Repertories and identities of a musician from Crete (Magrini)

Introduction


 

Life histories of musicians

Ethnomusicological research has begun focussing on case studies of musicians (1), pointing out the role played by individual men and women in the process of transmission and transformation of oral repertories and musical style. We are becoming more aware that what we are used to studying as a "genre" or "repertory" is the cumulative outcome of musicians' interacting accomplishments, framed in personal life-histories, having specific social and historical backgrounds.

The study of musicians is particularly important to appreciate their role not only as music makers (see in this regard the article of Amnon Shiloah in this issue of Ethnomusicology Online, who stresses "the extreme importance of [...] individual musicians in determining the character and dimension of all musical production"), but also as those who receive and elaborate on the inputs coming from their social environment and retransmit them through their musical behavior. This aspect becomes crucial when dealing with musical cultures strongly characterized by processes such as change, syncretism, remodelling, which may be connected to a wide range of causes. Among these causes are foreign political domination, state and/or mass media interference in musical life (see the interesting case dealt with by Svanibor Pettan), and mobility of people, which may reach the dimension of a true diaspora (a topic widely examined by Philip Bohlmann in this issue, where also an interesting documentation on Mediterranean musicians emigrated to the U.S. is offered by Karl Signell).

 

Greece and the "Sacred" Roots of European Culture

Mediterranean musical cultures are ideal for dealing with these kinds of problems, given their complex socio-political and historical background. Greece is a particularly challenging region of the Mediterranean in this regard:

In terms of the ideology of Eurocentrism, at once the source and foe of modern anthropology, Greece is symbolically both holy and polluted. It is holy in that it is the mythic ancestor of all European culture; and it is polluted by the taint of Turkish culture--the taint that late medieval and Renaissance Europe viewed as the embodiment of barbarism and evil (Herzfeld 1987: 7).

The history of European culture is permeated by references to its sacred roots in ancient Greece. Yet, what happened in Greece after the collapse of the Byzantine empire, that is, under the long dominion of Ottoman Empire, has been generally overlooked, as if the "contamination" undergone placed Greece outside "our" world.

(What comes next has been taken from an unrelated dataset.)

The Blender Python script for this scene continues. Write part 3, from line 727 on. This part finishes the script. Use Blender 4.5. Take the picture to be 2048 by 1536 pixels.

The dualism remarked by Herzfeld deeply concerns also Greek music and is clearly revealed in the history of the folk and popular genres practiced in Greece from the end of the nineteenth century until today. In some cases, scholars, state and mass media dealt with and manipulated these genres to re-establish the purity of Greek folk tradition, and reconnect it to its supposed roots in the culture of ancient Greece. This is a good example of the approach directed toward pointing out the continuity between the present and the "holy" past of Greece, yet the concrete history of what happened in the musics considered in this article gives evidence of forms of syncretism or "pollution," as Herzfeld would say, which were more embarrassing for the élites of Greek society than folk and popular musicians and their audiences.

The acceptance of elements such as instruments or aspects of the musical language coming from foreign musical traditions seem to have been common in Greece for centuries (Petrides 1989). The stories told by the music-makers we meet during fieldwork can help us in understanding how processes of "contamination" may easily arise in societies highly involved in cultural contacts, like Mediterranean ones. A musician's life history may also show that even the negotiation of their own repertories and instruments may become necessary for those who make a living as professional players. This may be seen in the biography of a professional violin player from Crete, Kostas Papadakis.

Kostas Papadakis

The life history of Papadakis shows how this kind of negotiation may also be connected to deep changes in the identity and social status of the musician in agreement with the change of the social context within which he is active. The identity and status of the musician depend on this context, which establishes the roles played by the music maker as representative of the particular values and beliefs belonging to specific groups of people and their culture or sub-culture.